RFC 5595, "The Datagram Congestion Control Protocol (DCCP) Service Codes", September 2009

Source of RFC: dccp (tsv)

Errata ID: 3815

Status: Verified
Type: Technical

Reported By: Gorry Fairhurst
Date Reported: 2013-11-29
Verifier Name: Martin Stiemerling
Date Verified: 2015-12-16

Section 2.2 says:

All standards assigned Service Codes, including
all values assigned by IANA, are required to use a value that may be
represented using a subset of the ASCII character set.

It should say:

Requests for a Service Code in the IANA Considerations section of a
Standards-Track specification are to be assigned from the
Specifications-Required portion of the Service Code registry.
These assignments are required to use a value that may be
represented using a subset of the ASCII character set (see section 5).

Notes:

RFC 5595 did not clearly specify the intended update to RFC 4340. An update is also required to section 10.3.1 to be consistent.

Errata ID: 3816

Status: Verified
Type: Technical

Reported By: Gorry Fairhurst
Date Reported: 2013-11-29
Verifier Name: Martin Stiemerling
Date Verified: 2015-12-16

Section 5 says:

This document does not update the IANA allocation procedures for the
DCCP Port Number and DCCP Service Codes Registries as defined in RFC
4340.

It should say:

This document does not update the IANA allocation procedures for the
DCCP Port Number Registry as defined in RFC 4340. Section 2.2 of
this document updated the IANA allocation procedures for the DCCP
Service Codes Registry by requiring Service Code assignments
by a Standards-Track specification to be assigned from the
Specifications-Required portion of the Service Code registry.

Notes:

RFC 5595 did not clearly specify the intended update to RFC 4340. An update is also
required to section 10.3.1 to be consistent in RFC 6335.

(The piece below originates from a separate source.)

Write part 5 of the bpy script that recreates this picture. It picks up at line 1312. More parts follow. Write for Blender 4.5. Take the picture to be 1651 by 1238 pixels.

Status: Held for Document Update (1)

RFC 5595, "The Datagram Congestion Control Protocol (DCCP) Service Codes", September 2009

Source of RFC: dccp (tsv)

Errata ID: 1891

Status: Held for Document Update
Type: Technical

Reported By: Alfred Hoenes
Date Reported: 2009-09-22
Held for Document Update by: Lars Eggert
Date Held: 2011-03-01

Section 2.7, pg.10 says:

OLD:
 o  It preserves the 4 lowest bits of the final bytes of the Service
    Code, which allows many common series of Service Codes to be
    mapped to a set of adjacent port numbers, e.g., Foo1, and Foo2;
    Fooa and Foob would be assigned adjacent ports.

It should say:

NEW:
 o  It preserves the 3 lowest bits of the final bytes of the Service
                     ^^
    Code, which allows many common series of Service Codes to be
    mapped to a set of adjacent port numbers, e.g., Foo1, and Foo2;
    Fooa and Foob would be assigned adjacent ports.

Notes:

Simply trying the full example shows that the statement is not
entirely correct. The quoted formula reveals that only the least
significant *3* bits are left unchanged (due to the '<<3'
operation on sc[2]). It turns out that ranges of *8* contiguous
SC values are mapped to contiguous 8 port numbers but, depending
on the two least significant bits of sc[2], groups of 4 adjacent
ranges are shuffled around. More complicated patterns arise for
the next higher level of 4-clusters of range-groups, etc.
Thus, the situation is not hopeless for the indicated purpose,
but much more complicated than indicated in the RFC text.

I leave it as an exercise to the interested reader to figure
out the details for the size of range she is interested in.

A future revision of the RFC however should fix the text.